I have the same issue - i have a 2008 Mac Pro 2.8ghz octo and i can run out of cpu on one core while the other 7 do very little - logic uses the last core to perform in 'live mode' when you select an instrument track. I run a native rig (no hardware monitoring) and run at a 64 sample buffer (SSL MadiXtreme PCIe interface) and running Kontakt with something big ilke Abbey Road Drums, with a 64 buffer and lots of polyphony... it can get nasty. And routing multiple outs from Kontakt/any AU to multiple auxs and throwing plugins on them (i.e a kontakt drum kit routed out in logic with kick/snare/hihat/room all on their own aux).... forget about it. For whatever reason, Logic does all that on ONE CORE... ridiculous.

Diva is brand new and uses a lot of cpu. In order for it to sound so good, Urs has basically said 'yeah... it's cpu hungry, sorry', especially with pad sounds with high polyphony...

Workarounds/solutions - assuming you aren't going to just go out and buy a new Mac Pro:

- Increase your buffer size. If you're just at the mixing stage, throw it all the way up 1024! When composing, you might be OK living with 256 or 128, see how they feel - what are you running now?
- Run in 64-bit mode - it gave me an extra boost in cpu headroom of around 30% in some cases
- Reduce oversampling in Diva, increase it when bouncing (offline)
- Turn off convolution reverbs in Kontakt 5 - they are power hungry. I'm sure Kontakt 5 is worse than 4 for cpu usage... and lower the polyphony
- Make sure that when you're playing back the song in Logic, the Diva/Kontakt/au instrument channel is not selected in the arrange, as logic will record/live arm the track, which will send the cpu usage on the last core to go bananas
- If you have enough RAM, use multiple instances Kontakt with the same patch loaded. This allows each instance of Kontakt to do some of the polyphony, and it'll also distribute these across multiple loads.
- Do not use multiple patches in one Kontakt instance. Again, use one patch per instance of Kontakt. This is a manual way of distributing Kontakt instruments across cores

Other options for you are: upgrade the cpu in your mac pro (whole other subject/thread, but you can get 2010 cpu's and drop them in your machine, if you have the know how), or just buy a newer mac pro like the 6 core 3.33ghz, or whatever the new machines will be. The 2010 are basically over twice as fast, per core.

Hope this helps!

Eddie
 
I just give my two cents to this thread because I own an 8 Core 2.26GHz Mac Pro myself.
I don't use Kontakt 5 but I use tons of Plugins and Synths like Omnisphere, Native Instruments Synths, Arturia Synths and tons of other plugins.

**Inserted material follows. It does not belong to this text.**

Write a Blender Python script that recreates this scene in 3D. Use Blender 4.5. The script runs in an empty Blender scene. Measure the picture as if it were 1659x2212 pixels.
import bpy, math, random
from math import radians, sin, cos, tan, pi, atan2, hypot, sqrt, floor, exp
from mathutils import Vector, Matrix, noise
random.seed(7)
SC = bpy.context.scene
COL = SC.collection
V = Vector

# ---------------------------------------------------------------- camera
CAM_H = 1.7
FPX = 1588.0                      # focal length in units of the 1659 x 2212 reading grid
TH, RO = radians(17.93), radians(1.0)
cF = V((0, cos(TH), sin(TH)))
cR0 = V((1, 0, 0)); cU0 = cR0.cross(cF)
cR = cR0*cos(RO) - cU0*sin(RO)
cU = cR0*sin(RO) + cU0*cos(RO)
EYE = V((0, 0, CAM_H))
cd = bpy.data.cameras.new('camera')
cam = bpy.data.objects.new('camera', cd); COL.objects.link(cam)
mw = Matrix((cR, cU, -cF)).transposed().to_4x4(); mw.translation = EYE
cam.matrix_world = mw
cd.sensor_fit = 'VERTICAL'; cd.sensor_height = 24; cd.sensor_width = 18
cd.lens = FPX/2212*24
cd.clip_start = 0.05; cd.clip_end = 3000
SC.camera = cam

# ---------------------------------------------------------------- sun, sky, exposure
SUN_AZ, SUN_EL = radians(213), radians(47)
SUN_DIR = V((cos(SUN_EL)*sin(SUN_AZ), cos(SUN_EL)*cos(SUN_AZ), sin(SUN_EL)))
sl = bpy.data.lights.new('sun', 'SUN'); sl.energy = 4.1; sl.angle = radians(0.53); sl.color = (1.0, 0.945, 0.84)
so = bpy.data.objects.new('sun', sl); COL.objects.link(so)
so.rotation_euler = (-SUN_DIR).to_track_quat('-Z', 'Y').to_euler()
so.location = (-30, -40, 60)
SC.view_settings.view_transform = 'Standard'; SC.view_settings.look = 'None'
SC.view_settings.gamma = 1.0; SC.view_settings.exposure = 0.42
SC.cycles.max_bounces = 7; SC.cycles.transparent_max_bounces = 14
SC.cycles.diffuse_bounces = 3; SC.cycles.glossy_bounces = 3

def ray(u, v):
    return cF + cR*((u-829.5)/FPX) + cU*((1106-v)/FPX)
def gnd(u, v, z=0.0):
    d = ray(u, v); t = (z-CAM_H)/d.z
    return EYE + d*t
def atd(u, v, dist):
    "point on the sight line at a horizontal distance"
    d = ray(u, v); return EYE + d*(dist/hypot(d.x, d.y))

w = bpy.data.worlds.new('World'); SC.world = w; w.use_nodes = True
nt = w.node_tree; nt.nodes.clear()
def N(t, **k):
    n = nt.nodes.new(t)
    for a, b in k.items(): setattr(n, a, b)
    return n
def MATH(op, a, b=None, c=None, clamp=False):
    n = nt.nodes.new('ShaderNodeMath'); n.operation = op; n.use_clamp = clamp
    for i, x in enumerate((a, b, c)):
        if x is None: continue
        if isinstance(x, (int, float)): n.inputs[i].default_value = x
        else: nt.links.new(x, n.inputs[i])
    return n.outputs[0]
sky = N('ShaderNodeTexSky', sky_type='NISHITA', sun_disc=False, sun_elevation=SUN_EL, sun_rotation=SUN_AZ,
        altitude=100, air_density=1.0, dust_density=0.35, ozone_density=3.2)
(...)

Well, all I want to say is that I have really complex projects running with up to 80 Tracks and it all just flies on my Mac Pro !

You wrote about "processors are struggeling", do you mean you get an overload message ? Are your sound librarys separated on other HD's than your Projects ? I have my Logic and projects installed on a SSD and my Librarys installed on a 3x1TB Raid 0 Partition.

I found buffer rate 256 very good to record. If you feel latency, just use the "Low Latency Mode". Also I'm running Logic always in 64bit Mode.

All this works for me great from sample rates between 44.1 - 96 kHz

Before you upgrade your processors, I suggest you to make some other tests.